US News

Oswald didn’t go it alone, says JFK nephew

Not all the Kennedys are on board with the single-shooter theory.

Robert Kennedy Jr. says he’s convinced the assassination of his uncle, President John F. Kennedy, involved more than lone gunman Lee Harvey Oswald.

He says his dad, Robert Kennedy Sr., who was the US Attorney General during his brother’s presidency, believed the controversial Warren Commission report on the Nov. 22, 1963, assassination in Dallas was a “shoddy piece of craftsmanship.”

Although his dad publicly supported the Warren Commission report, “privately he was dismissive of it.”

“The evidence at this point I think is very, very convincing that it was not a lone gunman,” Kennedy told TV interviewer Charlie Rose on Friday in front of an audience at the Winspear Opera House in Dallas.

Kennedy didn’t say what he believed really happened.

Asked if his father felt “some sense of guilt” that there might have been a link between the assassination and his hard-hitting efforts to fight organized crime, Kennedy replied: “I think that’s true.”

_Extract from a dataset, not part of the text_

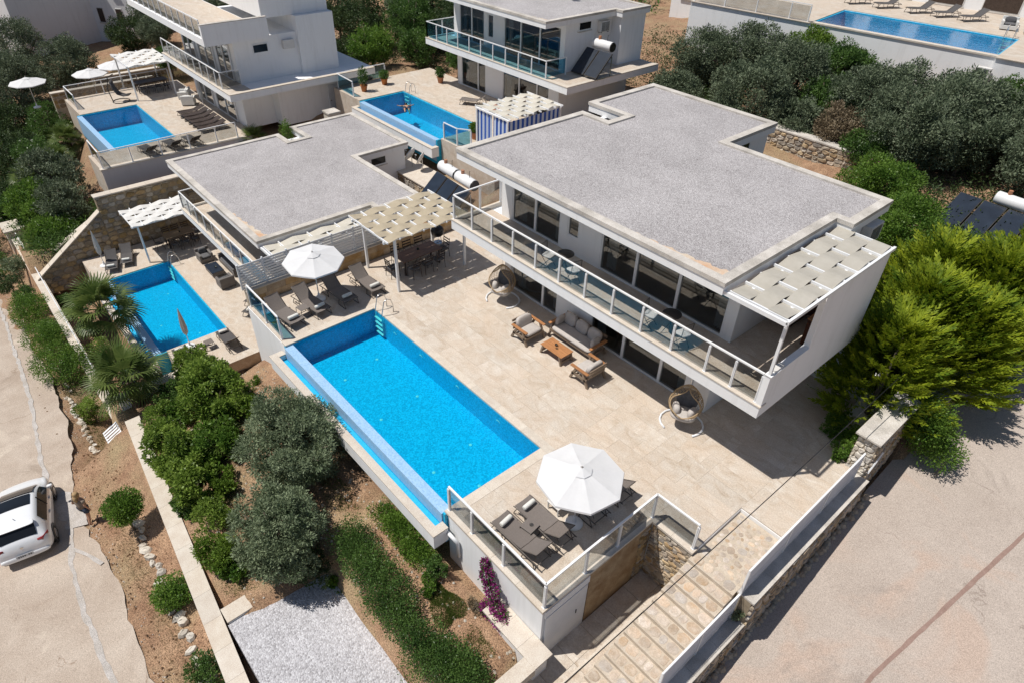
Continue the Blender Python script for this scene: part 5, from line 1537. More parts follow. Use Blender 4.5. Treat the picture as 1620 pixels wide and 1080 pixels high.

He said his father launched his own investigation into the assassination and found that phone records of Oswald and nightclub owner Jack Ruby, who shot dead Oswald two days after the president’s assassination, “were like an inventory” of mafia leaders the government had been investigating.

He said his father, later elected US senator in New York, was “fairly convinced” that others were involved.

Five years later after the president was assassinated, Robert Kennedy Sr. was slain in Los Angeles after winning the California presidential primary.